The concept refers to a future conflict likely to take place in the air, on land, at sea, in space and cyberspace.

"This isn't about Skynet and Terminator. This is about Ironman," Work told audience members at the annual Association of the United States Army conference in Washington, D.C., on Tuesday.

Work spoke before panelists -- including Army Gen. David Perkins, commanding general of U.S. Training and Doctrine Command; Undersecretary of the Navy Janine Davidson; Air Force Chief of Staff Gen. David Goldfein; Marine Corps Commandant Gen. Robert Neller -- came together for a highly anticipated forum to discuss the multi-domain battlespace and joint forces in future conflicts.

Work took the audience back to the escalation of the 1973 Arab-Israeli War fought throughout Sinai and the Golan Heights, quoting then-Brig.Gen. Robert Scales, who said it was "the first evidence of the precision revolution in warfare applied to ground combat."

Work said it was "clear the character of combat" had changed during the encounter, in which the U.S. Army was "shocked" to see just how Soviet-built equipment had advanced.

Fresh out of Vietnam, the U.S. lacked proper Pentagon funding and resources, and was a smaller force altogether, he said.

"So the response really bears remembering. We concluded that a smaller ground force backed by technology and honed by training could still form the foundation of a credible, conventional deterrent," Work said, hinting at the current model of U.S. joint forces working to sustain "an operational battle network."

"Like the 1973 war, Russian operations in both Ukraine and Syria have given us a glimpse of how this may play out" on the tactical battlefield.

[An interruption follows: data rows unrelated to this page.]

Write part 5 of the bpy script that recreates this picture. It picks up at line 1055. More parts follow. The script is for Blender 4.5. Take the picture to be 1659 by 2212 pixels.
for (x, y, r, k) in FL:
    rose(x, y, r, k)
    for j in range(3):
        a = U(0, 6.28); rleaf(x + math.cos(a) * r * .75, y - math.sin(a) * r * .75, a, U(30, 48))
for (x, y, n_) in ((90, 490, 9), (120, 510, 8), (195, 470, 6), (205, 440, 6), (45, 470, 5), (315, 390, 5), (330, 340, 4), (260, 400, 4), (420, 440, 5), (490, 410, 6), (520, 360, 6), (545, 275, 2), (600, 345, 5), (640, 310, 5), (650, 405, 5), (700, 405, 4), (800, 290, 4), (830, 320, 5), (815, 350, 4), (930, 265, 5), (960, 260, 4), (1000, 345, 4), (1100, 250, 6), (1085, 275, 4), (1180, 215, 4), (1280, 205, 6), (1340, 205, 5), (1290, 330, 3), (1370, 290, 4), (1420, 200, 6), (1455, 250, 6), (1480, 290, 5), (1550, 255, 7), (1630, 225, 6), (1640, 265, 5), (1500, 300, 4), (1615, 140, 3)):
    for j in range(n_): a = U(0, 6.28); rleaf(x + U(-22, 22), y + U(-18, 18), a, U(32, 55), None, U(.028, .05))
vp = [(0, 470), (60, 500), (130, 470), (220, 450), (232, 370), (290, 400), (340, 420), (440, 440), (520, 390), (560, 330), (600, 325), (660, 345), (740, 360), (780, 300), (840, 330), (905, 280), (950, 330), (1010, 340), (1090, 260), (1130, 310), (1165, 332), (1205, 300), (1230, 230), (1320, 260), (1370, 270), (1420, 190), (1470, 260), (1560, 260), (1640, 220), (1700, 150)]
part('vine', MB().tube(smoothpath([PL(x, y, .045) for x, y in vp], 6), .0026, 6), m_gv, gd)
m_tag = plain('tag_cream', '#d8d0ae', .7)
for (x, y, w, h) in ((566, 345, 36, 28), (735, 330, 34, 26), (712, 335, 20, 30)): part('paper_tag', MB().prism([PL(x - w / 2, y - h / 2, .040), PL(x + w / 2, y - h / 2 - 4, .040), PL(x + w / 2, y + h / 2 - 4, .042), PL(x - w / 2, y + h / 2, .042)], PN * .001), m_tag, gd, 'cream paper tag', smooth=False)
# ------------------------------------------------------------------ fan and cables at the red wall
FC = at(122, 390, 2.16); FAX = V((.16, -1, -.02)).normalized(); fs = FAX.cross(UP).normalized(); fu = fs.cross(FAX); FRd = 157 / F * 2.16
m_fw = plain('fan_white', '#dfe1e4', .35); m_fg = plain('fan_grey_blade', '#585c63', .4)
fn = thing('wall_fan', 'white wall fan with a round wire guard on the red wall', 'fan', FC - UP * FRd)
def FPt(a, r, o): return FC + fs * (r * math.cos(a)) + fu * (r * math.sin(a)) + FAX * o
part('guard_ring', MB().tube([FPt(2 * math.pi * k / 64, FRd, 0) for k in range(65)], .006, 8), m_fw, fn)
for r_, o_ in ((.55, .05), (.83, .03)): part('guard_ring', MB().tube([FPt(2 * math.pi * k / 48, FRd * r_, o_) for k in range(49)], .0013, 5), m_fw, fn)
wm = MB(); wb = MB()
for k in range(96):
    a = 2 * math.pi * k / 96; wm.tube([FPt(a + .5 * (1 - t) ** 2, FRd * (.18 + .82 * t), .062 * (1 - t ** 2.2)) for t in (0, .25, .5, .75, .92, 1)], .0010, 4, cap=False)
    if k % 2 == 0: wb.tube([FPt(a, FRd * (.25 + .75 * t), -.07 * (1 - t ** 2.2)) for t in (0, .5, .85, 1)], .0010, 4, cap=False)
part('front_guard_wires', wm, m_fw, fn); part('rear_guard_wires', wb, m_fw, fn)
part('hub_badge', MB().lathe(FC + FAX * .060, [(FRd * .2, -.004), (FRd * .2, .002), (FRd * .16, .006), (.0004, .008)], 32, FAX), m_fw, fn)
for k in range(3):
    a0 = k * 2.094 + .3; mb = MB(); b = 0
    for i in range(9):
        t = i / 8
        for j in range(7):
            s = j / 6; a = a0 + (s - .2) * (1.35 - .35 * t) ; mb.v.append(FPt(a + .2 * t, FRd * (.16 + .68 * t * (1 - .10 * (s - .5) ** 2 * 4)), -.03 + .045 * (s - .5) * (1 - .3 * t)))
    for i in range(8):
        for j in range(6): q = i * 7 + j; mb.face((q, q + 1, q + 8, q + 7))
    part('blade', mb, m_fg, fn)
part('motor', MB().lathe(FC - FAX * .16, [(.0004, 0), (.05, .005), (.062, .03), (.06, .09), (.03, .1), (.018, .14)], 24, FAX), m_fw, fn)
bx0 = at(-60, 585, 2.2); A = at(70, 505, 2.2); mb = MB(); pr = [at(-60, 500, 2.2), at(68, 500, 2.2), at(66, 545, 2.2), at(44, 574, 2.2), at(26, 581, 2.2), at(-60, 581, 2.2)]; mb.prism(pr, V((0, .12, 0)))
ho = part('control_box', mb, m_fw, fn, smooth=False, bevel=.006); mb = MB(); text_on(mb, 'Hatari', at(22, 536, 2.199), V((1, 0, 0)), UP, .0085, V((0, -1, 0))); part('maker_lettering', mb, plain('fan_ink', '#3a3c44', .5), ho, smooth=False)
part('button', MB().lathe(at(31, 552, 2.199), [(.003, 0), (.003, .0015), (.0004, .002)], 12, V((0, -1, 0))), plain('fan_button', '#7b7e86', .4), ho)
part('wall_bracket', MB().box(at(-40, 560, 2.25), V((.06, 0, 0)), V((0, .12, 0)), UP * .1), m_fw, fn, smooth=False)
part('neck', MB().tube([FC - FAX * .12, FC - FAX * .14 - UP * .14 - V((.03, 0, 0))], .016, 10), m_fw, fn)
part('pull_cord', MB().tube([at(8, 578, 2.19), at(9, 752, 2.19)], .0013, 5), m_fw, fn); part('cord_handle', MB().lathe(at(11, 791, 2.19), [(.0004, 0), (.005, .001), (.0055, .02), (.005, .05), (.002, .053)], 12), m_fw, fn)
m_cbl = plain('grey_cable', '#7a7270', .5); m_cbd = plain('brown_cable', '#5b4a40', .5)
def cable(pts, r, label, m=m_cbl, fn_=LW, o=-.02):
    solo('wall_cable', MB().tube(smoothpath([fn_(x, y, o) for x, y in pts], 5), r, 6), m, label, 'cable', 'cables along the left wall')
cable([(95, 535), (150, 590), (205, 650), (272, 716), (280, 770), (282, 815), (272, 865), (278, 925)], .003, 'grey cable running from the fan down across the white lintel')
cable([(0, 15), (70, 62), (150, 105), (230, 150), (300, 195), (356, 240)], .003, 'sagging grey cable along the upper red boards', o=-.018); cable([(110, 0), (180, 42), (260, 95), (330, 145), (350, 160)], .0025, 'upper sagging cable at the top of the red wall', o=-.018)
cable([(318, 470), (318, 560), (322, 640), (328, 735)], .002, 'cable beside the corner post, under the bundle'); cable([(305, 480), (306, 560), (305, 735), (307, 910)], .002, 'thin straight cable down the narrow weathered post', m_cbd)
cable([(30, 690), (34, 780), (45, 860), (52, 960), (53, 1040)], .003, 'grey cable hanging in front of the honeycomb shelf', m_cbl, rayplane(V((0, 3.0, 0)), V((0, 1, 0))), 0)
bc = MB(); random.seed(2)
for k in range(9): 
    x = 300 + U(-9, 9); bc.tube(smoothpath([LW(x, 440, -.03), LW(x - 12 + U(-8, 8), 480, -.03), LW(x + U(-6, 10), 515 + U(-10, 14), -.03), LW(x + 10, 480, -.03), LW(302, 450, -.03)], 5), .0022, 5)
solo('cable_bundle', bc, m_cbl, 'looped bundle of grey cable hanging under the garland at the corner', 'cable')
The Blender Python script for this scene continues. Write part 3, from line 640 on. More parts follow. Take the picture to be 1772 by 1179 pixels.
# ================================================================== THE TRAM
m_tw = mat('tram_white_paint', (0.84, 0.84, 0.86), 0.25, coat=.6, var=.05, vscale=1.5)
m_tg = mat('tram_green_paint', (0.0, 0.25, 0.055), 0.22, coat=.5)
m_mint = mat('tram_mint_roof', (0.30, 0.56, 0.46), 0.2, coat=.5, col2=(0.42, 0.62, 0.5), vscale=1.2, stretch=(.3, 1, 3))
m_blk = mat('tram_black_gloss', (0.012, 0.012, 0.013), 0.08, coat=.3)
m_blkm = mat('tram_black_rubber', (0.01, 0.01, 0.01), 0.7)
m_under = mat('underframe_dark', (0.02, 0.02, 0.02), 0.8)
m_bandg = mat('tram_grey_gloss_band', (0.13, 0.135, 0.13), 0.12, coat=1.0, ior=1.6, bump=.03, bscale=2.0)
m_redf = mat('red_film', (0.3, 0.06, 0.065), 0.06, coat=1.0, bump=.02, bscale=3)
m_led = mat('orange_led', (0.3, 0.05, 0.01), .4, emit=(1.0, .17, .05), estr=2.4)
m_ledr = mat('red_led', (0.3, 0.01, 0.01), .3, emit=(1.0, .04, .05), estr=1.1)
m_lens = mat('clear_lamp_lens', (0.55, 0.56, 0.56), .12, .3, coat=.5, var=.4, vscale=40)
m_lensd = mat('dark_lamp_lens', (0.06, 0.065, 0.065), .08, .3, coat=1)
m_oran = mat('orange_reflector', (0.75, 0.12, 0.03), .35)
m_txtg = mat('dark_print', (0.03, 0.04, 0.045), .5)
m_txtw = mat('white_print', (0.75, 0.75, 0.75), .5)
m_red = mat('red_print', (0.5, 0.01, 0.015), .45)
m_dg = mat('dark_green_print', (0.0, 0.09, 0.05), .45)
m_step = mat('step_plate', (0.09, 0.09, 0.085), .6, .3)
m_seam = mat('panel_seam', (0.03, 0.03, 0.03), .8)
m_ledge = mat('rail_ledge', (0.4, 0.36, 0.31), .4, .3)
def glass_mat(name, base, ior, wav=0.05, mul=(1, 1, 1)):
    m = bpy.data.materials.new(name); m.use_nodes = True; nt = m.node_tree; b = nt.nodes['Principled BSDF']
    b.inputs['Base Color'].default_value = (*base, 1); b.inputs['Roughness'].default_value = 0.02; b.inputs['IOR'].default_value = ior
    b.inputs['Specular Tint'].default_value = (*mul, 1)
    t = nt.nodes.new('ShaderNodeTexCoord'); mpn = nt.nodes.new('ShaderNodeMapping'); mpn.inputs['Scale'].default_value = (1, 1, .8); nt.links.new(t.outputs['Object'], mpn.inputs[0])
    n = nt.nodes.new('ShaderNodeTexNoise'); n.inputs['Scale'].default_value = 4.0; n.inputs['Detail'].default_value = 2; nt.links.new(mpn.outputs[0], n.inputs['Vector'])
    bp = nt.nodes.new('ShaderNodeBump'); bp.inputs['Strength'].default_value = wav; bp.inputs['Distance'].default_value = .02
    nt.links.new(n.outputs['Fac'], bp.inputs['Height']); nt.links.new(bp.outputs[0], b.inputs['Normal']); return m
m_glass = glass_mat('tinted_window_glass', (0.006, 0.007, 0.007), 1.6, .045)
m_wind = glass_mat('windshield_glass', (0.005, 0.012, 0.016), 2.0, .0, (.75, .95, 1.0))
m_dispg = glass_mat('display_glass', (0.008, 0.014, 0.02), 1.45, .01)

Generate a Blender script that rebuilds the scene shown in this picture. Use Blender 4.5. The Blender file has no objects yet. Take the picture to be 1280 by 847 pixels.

Work clarified, "We're not planning to fight a war against Russia, but it would be foolish not to pay attention to their operations because they are, quite frankly, a pacing competitor that tells us where we need to go to make sure that we have operational and tactical superiority.

"Look, technology is one thing, but there's all sort of technological advances we can do. But if that technology is not guided and shaped by good operational concepts and organizational constructs, it just isn't going to work," he continued.

Work took it a step further, saying troops shouldn't look at it from an "air-land battle 2.0," perspective as he once did, but should apply the strategy to multi-domains, many of which didn't exist at the height of the Cold War, such as cyber and electronic warfare.

"Multi-domain battle and cross-domain fires get at the very heart of the changing character of war. Ground forces will be central, as they always have been in the joint-war fight," he said.

Perkins said additive, correlational forces are the only way the U.S. can advance.

"How do we use some of the technologies, the autonomy, the machine-to-machine language, learning software … How do we use some of that to take the volume of ones and zeroes and pull that together so that commanders who are trying to make a decision can actually decide and move forces ... at a pace that the enemy can never keep up with?" Goldfein said. "We want them guessing."

Goldfein and Perkins both mentioned pushing back at nations in the anti-access area denial space, or A2/AD -- which more broadly refers to weapons and capabilities designed to keep the U.S. from approaching or encroaching upon foreign territories and holdings, or prohibiting access to global common areas.

Unlike Chief of Naval Operations Adm. John Richardson, who yesterday announced the Navy was done with the term A2/AD, Work encouraged Army leadership to "drive on" in its quest to challenge adversaries in the anti-access, area denial environment across air, land, sea, space and subsurface zones.

"Just like we own the night, I want you to tell us how we're going to own the electromagnetic night. I want to know how we do multi-domain battle. I want to know how command and control has to change," Work said.

The strategy to better fight across the multi-domain battlespace, likely to last decades, is where each of the services currently finds itself funneling ideas and working to properly train and equip troops for future wars, the officials said.

Neller said, "We need to change enough where we have an advantage."